Friday, 9 April 2010

Sad day for us proud old punk rockers....

So farewell then Mr McClaren.

As many of the people reading this will know, I am very much a child of the punk revolution. I was a babe-in-arms (well 13ish) when punk really took off in 1977 and it is fair to say it truly changed my life. The music excited and inspired me (it still does incidentally) and it put me on a musical journey that has never ended to this day. I may not look as 'punky' as I used to but in my heart that is what I still am.

Therefore I was sad to hear yesterday of the death of Malcolm McClaren, the svengali manager of the pioneering punks The Sex Pistols.
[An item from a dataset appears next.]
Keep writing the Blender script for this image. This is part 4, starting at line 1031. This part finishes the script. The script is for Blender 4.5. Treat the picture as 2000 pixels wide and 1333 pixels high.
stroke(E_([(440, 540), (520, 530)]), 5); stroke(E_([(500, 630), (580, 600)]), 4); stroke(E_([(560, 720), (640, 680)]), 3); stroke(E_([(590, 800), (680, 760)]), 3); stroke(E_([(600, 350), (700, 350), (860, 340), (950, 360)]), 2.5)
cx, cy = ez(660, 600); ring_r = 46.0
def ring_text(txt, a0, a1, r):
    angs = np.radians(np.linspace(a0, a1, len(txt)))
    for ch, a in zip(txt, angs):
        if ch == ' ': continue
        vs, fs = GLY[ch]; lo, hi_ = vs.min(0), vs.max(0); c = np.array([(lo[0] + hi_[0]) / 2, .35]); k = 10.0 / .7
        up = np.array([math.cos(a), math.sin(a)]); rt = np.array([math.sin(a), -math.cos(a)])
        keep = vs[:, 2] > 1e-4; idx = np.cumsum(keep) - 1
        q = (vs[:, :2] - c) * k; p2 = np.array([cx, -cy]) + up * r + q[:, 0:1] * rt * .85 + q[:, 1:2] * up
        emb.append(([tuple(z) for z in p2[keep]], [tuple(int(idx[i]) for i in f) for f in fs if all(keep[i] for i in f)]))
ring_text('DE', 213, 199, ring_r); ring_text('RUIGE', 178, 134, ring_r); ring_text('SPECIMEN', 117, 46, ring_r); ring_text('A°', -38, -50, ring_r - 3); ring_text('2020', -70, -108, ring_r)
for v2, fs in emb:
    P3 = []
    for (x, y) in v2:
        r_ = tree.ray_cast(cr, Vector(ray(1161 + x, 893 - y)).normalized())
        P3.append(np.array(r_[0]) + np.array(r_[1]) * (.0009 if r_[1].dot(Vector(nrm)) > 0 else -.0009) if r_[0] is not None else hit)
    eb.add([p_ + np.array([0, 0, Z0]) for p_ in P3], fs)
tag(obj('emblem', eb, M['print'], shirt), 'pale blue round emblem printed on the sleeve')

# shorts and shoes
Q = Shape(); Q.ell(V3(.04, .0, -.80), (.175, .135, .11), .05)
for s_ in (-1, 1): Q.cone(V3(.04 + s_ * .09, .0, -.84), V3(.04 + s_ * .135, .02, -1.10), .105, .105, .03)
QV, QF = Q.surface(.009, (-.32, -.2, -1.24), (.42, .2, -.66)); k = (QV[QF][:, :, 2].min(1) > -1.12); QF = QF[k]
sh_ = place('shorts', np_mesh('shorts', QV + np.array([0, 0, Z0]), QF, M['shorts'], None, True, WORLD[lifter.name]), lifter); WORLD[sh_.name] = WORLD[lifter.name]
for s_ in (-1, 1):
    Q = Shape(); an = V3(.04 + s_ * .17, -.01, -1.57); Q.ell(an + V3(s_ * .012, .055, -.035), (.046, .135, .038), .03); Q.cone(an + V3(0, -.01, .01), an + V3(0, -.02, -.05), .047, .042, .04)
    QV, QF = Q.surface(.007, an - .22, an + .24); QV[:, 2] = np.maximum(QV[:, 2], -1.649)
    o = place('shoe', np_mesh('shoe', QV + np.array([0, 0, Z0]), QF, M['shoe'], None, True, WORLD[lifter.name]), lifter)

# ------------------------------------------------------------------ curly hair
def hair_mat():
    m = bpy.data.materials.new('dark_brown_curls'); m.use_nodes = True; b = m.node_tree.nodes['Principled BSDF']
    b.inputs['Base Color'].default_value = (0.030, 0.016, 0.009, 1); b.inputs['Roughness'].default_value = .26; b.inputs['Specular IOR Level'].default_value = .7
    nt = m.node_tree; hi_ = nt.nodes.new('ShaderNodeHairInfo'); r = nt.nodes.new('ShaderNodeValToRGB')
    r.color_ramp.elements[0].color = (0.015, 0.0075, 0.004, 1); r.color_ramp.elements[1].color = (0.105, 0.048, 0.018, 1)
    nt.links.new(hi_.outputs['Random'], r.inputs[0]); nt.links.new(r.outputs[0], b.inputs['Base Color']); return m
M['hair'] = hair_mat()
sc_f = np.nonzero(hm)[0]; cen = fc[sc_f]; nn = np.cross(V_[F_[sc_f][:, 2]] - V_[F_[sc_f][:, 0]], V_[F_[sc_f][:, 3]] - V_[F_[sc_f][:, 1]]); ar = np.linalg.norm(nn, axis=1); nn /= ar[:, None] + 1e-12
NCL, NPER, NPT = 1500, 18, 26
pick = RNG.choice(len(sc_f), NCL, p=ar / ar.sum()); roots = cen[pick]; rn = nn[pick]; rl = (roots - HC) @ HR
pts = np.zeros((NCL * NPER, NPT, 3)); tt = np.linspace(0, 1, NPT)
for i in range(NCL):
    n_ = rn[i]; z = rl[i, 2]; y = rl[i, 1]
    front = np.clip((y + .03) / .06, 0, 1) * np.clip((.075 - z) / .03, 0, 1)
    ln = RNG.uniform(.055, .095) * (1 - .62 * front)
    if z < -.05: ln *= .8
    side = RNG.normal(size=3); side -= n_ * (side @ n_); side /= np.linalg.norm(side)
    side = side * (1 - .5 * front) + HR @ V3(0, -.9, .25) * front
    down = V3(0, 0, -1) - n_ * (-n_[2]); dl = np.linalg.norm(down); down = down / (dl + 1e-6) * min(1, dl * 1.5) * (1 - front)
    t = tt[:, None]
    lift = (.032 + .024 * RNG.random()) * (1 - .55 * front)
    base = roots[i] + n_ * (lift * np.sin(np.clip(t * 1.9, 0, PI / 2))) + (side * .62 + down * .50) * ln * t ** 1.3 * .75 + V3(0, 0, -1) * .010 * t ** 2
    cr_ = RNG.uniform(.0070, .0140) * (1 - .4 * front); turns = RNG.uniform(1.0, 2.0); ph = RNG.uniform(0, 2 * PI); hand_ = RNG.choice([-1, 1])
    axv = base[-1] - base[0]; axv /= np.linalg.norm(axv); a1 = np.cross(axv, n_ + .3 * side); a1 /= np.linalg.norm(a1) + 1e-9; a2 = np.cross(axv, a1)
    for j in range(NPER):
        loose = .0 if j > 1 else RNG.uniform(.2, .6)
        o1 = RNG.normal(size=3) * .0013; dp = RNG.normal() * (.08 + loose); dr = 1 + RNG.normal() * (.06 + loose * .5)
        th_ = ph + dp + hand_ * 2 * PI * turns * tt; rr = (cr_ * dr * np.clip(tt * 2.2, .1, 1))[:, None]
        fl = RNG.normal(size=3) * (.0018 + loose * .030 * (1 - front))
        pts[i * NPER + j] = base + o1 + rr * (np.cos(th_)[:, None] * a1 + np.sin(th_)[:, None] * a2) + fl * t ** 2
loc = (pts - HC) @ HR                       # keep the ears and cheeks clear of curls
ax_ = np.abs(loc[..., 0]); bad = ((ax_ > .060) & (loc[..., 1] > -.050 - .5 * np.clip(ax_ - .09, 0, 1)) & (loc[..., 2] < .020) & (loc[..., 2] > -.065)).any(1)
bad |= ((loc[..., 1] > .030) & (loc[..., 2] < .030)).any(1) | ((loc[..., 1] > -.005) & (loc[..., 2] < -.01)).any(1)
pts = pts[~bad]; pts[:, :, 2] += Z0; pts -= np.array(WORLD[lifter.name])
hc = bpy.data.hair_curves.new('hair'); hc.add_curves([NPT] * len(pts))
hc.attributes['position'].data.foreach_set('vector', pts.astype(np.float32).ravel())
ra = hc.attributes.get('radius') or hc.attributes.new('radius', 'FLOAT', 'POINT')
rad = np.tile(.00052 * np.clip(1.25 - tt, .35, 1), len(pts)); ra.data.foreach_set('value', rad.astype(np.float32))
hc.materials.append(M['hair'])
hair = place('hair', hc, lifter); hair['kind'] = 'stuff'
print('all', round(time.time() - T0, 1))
He may have been a bit of a wide boy and a player (although to be fair he never pretended to be anything else) but this guy had a massive influence on all the lives of those of us who believe punk truly changed our lives forever.

My own favourite band, The Stranglers, may have pre-dated them (and American heroes The Ramones certainly did) but it was The Sex Pistols that propelled punk to the surface and as a result many of the bands we all know and love got deals, made records and the rest as they say is history. Glorious, unpredictable history.

This sad death has also prompted some great punk nostalgia. Nicky Campbell on Radio Five this morning was talking about his punk days (he called himself Nic-O-Tine in 1977) and he talked about his first 'pogo'. I can still remember mine – I was on holiday with a friend, Nigel, in Prestatyn in 1978 and I bounced up and down on the spot to Five Minutes by The Stranglers and Ca Plane Pour Moi by Belgian pop-punkster Plastic Betrand. Bouncing up and down on the spot..yep, we called that dancing. Happy days.

To be honest I would never list The Sex Pistols in my 'best ever' bands list (when I saw them again a couple of years ago on their comeback tour I realised they had made four killer singles and a couple of cracking album tracks but there was a lot of 'filler' too) but, like every pop fan who acknowledges The Beatles I know the debt I owe to those boys. And they simply wouldn't have broken through without Malcolm's guiding (manipulating?) hand.

So farwell Mr C. A genuine original. A genuine character. A genuine loss.